Stan Crader

Author & Lecturer on Writing About Rural America

Baseball’s Greatest Men

“Who were the greatest men in baseball to make the hall of fame?” Pop that question to a testosterone-laden group while watching the World Series. If the answers first given include only a bevy of stats, repeat the question and emphasize the word ‘man.’ If that doesn’t get their attention, and it usually doesn’t, you’ll have to be more obvious by saying that the question wasn’t the best player, but the best man. You may need to explain, and that’s the problem.

Ty Cobb, with a lifetime batting average of .376 and over 4000 hits is arguably the greatest player of all time. Babe Ruth’s home run record stood for the ages and a lifetime batting average of .342 makes him undoubtedly one of baseball’s legendary greats.

But being a great man takes more than stats. Rob Rain’s Intentional Walk dives into the lives of the men who play for baseball’s greatest franchise, the St. Louis Cardinals. In a previous blog I told of an invitation my wife and I were graciously extended to spend the afternoon with Stan and Lillian Musial, the result of Mr. Musial having read my first novel, The Bridge. Stan Musial was a great man; he also had an illustrious career with the Cardinals.

Branch Rickey was a lousy baseball player and may still hold the record for yielding the most stolen bases as a catcher. While manager of the Brooklyn Dodgers, Branch Rickey shattered major league baseball’s race barrier by signing Jackie Robinson. In those days Robinson was referred to as a Negro; today he’d be called African American. Rickey and Robinson signed the contract and shook hands in Rickey’s cluttered New York office under a portrait of Abraham Lincoln, another great man, but a wrestler, not a baseball player. Rickey, using Christian principals, coached Robinson, also a Christian, on how best to handle the perpetual heckling that Robinson and his family were forced to endure throughout his professional baseball career. The relationship endured and the Dodgers eventually beat the Yankees in a World Series.

That single lifetime achievement qualifies Rickey has a good man, but he did more. During his stint with the St. Louis Cardinal management, Rickey introduced what eventually became professional baseball’s farm system. I like to claim that the St. Louis Cardinals were the birthplace of the farm system, but it was clearly Rickey’s idea.

Jackie Robinson and Stan Musial were born worlds apart, but within months of each other. Musial, born in Pennsylvania, on the banks of the Monongahela, and Robinson, in Cairo, Georgia, to a family of sharecroppers.

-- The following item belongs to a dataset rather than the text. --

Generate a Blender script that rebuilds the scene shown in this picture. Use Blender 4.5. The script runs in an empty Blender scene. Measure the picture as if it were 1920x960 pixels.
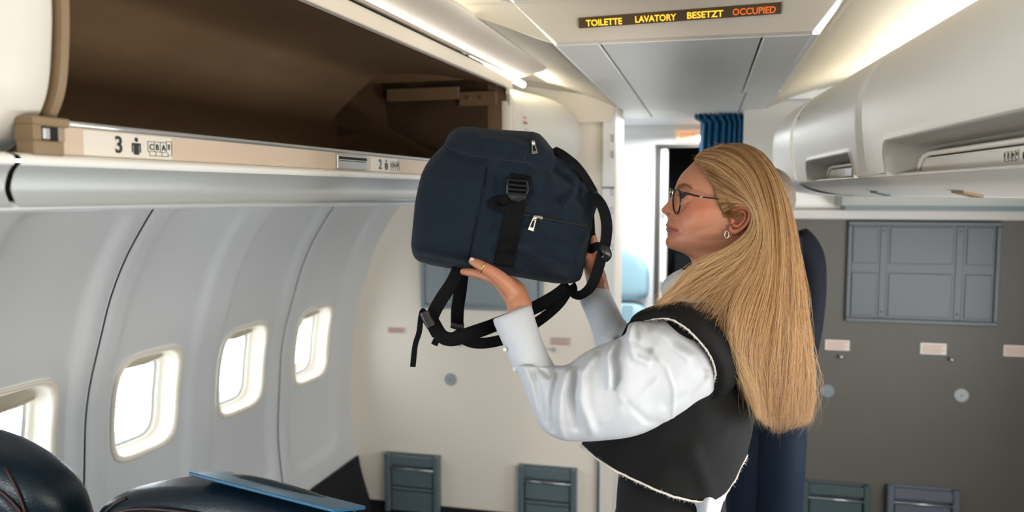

Both men played their careers primarily with one team. Both men are revered for their actions on the field and their humbleness off of the field. Both served in the armed forces during WWII and both were devout Christians. Both men married young and remained faithful to one wife throughout their famed careers.

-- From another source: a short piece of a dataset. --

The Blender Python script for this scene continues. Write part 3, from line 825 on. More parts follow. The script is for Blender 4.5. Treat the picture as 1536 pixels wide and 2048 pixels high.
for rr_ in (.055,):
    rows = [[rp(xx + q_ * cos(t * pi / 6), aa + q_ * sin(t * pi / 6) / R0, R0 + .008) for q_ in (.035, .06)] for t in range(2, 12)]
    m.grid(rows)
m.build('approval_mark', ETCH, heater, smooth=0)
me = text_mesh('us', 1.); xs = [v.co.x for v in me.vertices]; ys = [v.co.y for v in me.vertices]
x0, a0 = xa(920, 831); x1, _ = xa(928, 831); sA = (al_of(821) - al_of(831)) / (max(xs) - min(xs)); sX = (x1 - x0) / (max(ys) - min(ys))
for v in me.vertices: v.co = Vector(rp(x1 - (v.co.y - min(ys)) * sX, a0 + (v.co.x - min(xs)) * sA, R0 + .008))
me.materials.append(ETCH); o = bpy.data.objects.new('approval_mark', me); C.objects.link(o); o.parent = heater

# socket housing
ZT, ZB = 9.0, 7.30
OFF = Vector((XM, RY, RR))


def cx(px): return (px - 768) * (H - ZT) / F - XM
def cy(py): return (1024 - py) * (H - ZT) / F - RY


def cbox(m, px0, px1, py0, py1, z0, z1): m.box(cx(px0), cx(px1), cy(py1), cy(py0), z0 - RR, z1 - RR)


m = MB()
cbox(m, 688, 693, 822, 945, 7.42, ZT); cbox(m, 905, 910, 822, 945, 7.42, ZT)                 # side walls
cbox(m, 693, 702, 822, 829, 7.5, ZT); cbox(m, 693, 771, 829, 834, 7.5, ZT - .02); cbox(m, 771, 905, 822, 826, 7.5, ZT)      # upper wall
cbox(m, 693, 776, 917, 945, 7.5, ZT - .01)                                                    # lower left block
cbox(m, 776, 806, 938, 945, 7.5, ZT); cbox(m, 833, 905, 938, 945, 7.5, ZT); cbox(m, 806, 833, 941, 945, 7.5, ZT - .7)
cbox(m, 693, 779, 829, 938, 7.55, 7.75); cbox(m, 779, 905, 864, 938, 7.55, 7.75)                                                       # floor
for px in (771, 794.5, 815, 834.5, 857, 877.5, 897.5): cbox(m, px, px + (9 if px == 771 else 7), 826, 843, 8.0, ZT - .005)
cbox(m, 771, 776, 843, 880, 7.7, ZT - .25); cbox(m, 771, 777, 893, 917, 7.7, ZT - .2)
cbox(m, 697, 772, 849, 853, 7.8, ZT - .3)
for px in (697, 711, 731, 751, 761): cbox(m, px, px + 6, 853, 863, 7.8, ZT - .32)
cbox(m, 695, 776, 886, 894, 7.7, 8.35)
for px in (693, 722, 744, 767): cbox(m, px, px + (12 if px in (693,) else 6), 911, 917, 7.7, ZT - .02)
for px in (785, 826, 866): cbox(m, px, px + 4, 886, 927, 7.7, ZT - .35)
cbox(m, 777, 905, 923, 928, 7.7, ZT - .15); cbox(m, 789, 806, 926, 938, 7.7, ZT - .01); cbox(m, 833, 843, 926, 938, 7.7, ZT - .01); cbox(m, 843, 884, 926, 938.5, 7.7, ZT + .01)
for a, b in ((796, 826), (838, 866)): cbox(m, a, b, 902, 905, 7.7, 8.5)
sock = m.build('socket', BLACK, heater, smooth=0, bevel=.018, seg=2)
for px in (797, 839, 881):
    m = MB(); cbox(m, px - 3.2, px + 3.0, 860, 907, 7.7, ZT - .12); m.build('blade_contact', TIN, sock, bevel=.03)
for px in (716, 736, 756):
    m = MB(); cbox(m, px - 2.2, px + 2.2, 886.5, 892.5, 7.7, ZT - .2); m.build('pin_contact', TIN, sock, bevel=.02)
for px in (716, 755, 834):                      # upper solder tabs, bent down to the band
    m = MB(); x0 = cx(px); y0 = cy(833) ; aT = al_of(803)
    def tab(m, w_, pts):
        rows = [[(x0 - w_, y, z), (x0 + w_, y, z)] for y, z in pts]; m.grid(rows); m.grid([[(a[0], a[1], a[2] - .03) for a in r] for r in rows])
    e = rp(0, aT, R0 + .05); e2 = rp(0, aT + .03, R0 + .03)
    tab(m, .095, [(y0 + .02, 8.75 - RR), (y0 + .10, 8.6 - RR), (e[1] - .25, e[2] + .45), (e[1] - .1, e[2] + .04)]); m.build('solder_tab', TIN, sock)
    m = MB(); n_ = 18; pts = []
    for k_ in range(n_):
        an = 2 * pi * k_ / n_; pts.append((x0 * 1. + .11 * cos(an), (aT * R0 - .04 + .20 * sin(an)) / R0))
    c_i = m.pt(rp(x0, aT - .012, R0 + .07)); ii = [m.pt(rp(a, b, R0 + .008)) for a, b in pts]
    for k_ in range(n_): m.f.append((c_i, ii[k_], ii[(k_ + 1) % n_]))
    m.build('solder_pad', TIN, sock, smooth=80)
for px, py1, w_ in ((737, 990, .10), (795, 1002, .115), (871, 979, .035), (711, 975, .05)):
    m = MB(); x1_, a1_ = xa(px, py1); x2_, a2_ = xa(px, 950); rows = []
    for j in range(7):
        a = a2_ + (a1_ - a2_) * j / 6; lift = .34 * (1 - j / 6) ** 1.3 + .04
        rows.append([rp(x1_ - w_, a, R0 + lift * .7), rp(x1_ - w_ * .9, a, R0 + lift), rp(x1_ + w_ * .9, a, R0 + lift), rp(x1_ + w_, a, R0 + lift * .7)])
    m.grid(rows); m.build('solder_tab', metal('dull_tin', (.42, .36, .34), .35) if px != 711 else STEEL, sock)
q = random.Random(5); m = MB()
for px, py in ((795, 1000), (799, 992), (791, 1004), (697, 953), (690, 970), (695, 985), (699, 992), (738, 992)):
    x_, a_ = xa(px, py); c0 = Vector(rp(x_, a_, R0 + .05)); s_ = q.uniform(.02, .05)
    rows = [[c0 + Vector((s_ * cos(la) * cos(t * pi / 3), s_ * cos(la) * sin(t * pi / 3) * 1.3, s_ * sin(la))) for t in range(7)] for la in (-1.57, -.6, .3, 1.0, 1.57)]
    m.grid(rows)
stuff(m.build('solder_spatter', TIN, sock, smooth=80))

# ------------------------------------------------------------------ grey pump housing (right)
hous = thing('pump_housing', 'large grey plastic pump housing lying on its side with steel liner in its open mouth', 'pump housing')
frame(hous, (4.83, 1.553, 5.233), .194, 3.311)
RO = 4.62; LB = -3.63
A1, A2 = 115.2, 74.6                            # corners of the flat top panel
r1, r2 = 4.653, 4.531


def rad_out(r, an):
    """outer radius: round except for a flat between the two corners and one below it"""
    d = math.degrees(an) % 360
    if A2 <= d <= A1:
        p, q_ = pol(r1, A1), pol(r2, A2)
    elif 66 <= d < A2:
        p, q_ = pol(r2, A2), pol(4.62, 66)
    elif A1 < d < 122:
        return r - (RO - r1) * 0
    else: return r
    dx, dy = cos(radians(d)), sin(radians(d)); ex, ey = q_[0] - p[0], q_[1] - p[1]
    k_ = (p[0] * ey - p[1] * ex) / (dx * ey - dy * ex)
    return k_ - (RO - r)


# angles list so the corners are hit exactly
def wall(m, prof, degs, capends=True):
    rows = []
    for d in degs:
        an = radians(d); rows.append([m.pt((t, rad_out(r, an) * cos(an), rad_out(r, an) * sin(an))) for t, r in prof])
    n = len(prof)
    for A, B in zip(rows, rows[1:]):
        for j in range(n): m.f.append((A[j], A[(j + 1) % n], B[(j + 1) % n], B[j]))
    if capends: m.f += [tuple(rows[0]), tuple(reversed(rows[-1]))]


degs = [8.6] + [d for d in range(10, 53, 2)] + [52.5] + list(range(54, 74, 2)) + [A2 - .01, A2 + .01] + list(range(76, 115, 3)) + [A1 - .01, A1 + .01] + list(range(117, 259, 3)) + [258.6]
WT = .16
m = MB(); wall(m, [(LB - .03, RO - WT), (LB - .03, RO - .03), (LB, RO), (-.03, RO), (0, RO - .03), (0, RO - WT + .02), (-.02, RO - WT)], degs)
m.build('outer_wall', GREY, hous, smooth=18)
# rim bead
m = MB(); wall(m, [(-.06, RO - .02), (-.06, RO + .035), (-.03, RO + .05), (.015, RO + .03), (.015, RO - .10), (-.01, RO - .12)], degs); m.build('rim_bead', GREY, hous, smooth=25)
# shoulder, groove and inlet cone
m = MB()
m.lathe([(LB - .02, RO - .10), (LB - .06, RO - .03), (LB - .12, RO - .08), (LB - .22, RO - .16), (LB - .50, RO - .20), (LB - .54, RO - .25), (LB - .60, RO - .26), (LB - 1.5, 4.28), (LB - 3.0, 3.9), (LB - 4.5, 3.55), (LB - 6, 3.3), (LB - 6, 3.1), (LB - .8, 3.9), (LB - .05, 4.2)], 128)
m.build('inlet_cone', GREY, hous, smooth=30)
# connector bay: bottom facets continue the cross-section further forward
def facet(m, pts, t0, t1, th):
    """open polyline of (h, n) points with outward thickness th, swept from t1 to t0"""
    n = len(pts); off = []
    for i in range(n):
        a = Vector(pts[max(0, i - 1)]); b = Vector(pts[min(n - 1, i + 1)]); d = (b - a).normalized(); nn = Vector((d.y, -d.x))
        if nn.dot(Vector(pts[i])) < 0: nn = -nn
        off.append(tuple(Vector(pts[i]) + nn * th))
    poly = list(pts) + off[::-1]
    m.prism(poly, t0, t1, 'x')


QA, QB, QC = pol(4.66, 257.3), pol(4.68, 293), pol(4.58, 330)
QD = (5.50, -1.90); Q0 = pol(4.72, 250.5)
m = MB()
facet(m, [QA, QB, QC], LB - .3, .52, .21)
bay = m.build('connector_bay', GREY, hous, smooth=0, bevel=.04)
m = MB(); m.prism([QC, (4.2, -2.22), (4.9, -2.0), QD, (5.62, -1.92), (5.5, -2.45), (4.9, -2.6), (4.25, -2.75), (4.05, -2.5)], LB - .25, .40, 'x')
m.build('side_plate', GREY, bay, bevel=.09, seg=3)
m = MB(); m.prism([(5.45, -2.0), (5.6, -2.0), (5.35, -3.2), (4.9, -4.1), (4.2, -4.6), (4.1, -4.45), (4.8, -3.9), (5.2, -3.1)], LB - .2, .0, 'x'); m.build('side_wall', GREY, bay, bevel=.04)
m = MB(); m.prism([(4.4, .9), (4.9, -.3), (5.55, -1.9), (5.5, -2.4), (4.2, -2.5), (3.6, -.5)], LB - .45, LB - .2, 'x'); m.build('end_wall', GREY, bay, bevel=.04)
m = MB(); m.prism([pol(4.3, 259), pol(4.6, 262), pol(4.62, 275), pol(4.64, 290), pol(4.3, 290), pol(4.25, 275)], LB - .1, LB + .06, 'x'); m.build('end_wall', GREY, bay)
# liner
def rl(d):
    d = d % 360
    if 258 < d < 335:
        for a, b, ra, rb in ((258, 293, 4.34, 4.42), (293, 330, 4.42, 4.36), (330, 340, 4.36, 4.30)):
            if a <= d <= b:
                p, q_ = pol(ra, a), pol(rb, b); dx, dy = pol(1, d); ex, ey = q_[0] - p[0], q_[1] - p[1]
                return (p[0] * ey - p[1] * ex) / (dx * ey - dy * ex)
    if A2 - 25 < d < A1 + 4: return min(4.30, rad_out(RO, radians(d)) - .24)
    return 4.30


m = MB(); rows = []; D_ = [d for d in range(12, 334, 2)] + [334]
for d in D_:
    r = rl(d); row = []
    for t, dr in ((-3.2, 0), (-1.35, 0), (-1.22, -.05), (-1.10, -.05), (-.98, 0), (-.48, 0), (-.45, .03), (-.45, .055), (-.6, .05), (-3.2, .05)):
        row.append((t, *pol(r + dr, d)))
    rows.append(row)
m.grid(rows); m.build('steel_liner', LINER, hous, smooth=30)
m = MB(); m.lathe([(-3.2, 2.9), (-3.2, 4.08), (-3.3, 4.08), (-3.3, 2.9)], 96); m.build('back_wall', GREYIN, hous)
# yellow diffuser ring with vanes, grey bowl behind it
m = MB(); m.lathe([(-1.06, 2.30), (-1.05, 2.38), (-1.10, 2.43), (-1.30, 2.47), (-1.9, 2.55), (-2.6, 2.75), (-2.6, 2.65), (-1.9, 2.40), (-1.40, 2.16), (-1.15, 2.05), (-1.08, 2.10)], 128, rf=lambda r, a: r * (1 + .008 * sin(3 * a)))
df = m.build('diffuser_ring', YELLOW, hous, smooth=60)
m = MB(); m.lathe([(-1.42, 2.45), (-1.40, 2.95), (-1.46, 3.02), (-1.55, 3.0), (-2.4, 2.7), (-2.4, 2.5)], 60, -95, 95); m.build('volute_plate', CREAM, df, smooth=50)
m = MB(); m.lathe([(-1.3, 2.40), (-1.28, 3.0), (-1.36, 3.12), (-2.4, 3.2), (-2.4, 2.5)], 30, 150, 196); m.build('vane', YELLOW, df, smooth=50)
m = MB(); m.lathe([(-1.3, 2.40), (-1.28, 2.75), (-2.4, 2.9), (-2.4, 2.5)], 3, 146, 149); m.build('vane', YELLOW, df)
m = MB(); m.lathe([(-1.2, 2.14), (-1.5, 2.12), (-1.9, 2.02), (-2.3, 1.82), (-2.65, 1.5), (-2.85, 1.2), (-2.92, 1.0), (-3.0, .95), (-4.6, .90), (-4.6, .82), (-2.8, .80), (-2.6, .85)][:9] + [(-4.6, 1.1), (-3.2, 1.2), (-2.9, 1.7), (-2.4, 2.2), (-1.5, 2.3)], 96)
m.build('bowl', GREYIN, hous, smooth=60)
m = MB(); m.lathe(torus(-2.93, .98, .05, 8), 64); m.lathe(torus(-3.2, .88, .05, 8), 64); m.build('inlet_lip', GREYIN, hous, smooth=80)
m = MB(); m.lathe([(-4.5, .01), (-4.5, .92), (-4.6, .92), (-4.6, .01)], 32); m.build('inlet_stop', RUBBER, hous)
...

Rickey, Musial, and Robinson achieved great things in baseball.  And they are remembered for their contribution to the game of baseball. But they are remembered most for the example they set as men of integrity and their contribution to baseball’s culture. Material wealth is too often followed by spiritual poverty. All three of these men enjoyed the first without suffering the later.

The World Series is about to begin. Ask the question. America is in need of cultural reform. Let the discussion be about great men who happen to be great baseball players.